:: Dataset excerpt

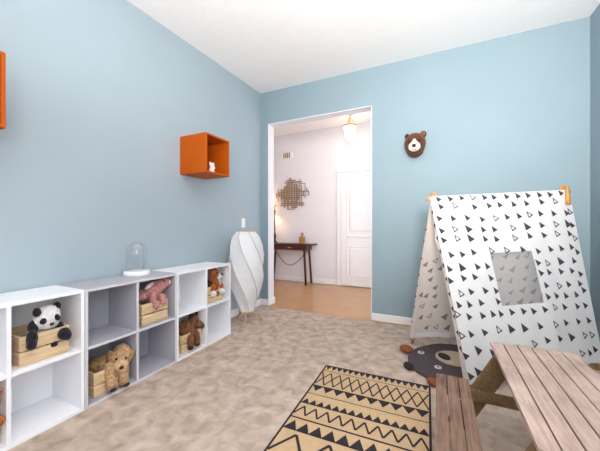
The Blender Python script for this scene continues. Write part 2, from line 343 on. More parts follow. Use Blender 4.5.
# right wall with a window that lights the room (behind the camera)
W0, W1, WZ0, WZ1 = -1.45, .05, .75, 2.45
w = MB()
w.box((XR, YF-.1, 0), (XR+.1, W0, ZC), M['wallb']); w.box((XR, W1, 0), (XR+.1, YB, ZC), M['wallb'])
w.box((XR, W0, 0), (XR+.1, W1, WZ0), M['wallb']); w.box((XR, W0, WZ1), (XR+.1, W1, ZC), M['wallb'])
struct(w.build('wall_right'))
w = MB()
V0, V1, VZ0, VZ1 = -1.5, .7, .7, 2.5
w.box((XL, YF-.1, 0), (V0, YF, ZC), M['wall']); w.box((V1, YF-.1, 0), (XR, YF, ZC), M['wall'])
w.box((V0, YF-.1, 0), (V1, YF, VZ0), M['wall']); w.box((V0, YF-.1, VZ1), (V1, YF, ZC), M['wall'])
struct(w.build('wall_front'))
def window(name, a, b, axis):
    f = MB(); (x0, y0, z0), (x1, y1, z1) = a, b; t = .05
    if axis == 'x':
        f.box((x0, y0, z0), (x1, y0+t, z1), M['white']); f.box((x0, y1-t, z0), (x1, y1, z1), M['white'])
        f.box((x0, y0, z0), (x1, y1, z0+t), M['white']); f.box((x0, y0, z1-t), (x1, y1, z1), M['white'])
        f.box((x0+.01, y0, (z0+z1)/2-.02), (x1-.01, y1, (z0+z1)/2+.02), M['white'])
        g = ((x0+x1)/2-.003, y0+t, z0+t), ((x0+x1)/2+.003, y1-t, z1-t)
    else:
        f.box((x0, y0, z0), (x0+t, y1, z1), M['white']); f.box((x1-t, y0, z0), (x1, y1, z1), M['white'])
        f.box((x0, y0, z0), (x1, y1, z0+t), M['white']); f.box((x0, y0, z1-t), (x1, y1, z1), M['white'])
        f.box((x0, y0+.01, (z0+z1)/2-.02), (x1, y1-.01, (z0+z1)/2+.02), M['white'])
        g = (x0+t, (y0+y1)/2-.003, z0+t), (x1-t, (y0+y1)/2+.003, z1-t)
    o = struct(f.build(name)); MB().box(*g, M['glass']).build('window_pane', o)
window('window_1', (XR+.02, W0, WZ0), (XR+.08, W1, WZ1), 'x')
window('window_2', (V0, YF-.08, VZ0), (V1, YF-.02, VZ1), 'y')
w = MB()
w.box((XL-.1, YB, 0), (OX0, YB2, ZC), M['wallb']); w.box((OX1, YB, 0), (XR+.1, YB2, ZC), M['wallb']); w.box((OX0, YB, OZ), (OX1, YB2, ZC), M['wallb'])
struct(w.build('wall_back'))
w = MB()   # painted returns of the opening
w.box((OX0, YB-.001, 0), (OX0+.008, YB2+.001, OZ), M['hallw']); w.box((OX1-.008, YB-.001, 0), (OX1, YB2+.001, OZ), M['hallw'])
w.box((OX0, YB-.001, OZ-.008), (OX1, YB2+.001, OZ), M['hallw'])
struct(w.build('trim_1'))
struct(MB().box((HXL, YH, 0), (HXR, YH+.1, ZC), M['hallw']).build('wall_hall_back'))
struct(MB().box((HXL-.1, YB2, 0), (HXL, YH+.1, ZC), M['hallw']).build('wall_hall_left'))
struct(MB().box((HXR, YB2, 0), (HXR+.1, YH+.1, ZC), M['hallw']).build('wall_hall_right'))
w = MB(); w.box((HXL, YB2, 0), (OX0, YB2+.004, ZC), M['hallw']); w.box((OX1, YB2, 0), (HXR, YB2+.004, ZC), M['hallw']); w.box((OX0, YB2, OZ), (OX1, YB2+.004, ZC), M['hallw'])
struct(w.build('wall_hall_front'))

def baseboard(name, segs):
    b = MB()
    for (a, c) in segs:
        b.box(a, c, M['white'], .004)
    return struct(b.build(name))
BH = .085
baseboard('baseboard_back', [((XL, YB-.014, 0), (OX0, YB, BH)), ((OX1, YB-.014, 0), (XR, YB, BH)), ((OX0, YB-.014, 0), (OX0+.022, YB2+.014, BH))])
baseboard('baseboard_left', [((XL, YF, 0), (XL+.014, YB-.014, BH))])
baseboard('baseboard_right', [((XR-.014, YF, 0), (XR, YB-.014, BH))])
baseboard('baseboard_hall', [((HXL, YH-.014, 0), (-1.668, YH, .09)), ((-.7, YH-.014, 0), (HXR, YH, .09))])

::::

Instructions for the task >>
Show every line of the listing in which the string "wallb" can be found.

Reply to the exercise >>
w.box((XR, YF-.1, 0), (XR+.1, W0, ZC), M['wallb']); w.box((XR, W1, 0), (XR+.1, YB, ZC), M['wallb'])
w.box((XR, W0, 0), (XR+.1, W1, WZ0), M['wallb']); w.box((XR, W0, WZ1), (XR+.1, W1, ZC), M['wallb'])
w.box((XL-.1, YB, 0), (OX0, YB2, ZC), M['wallb']); w.box((OX1, YB, 0), (XR+.1, YB2, ZC), M['wallb']); w.box((OX0, YB, OZ), (OX1, YB2, ZC), M['wallb'])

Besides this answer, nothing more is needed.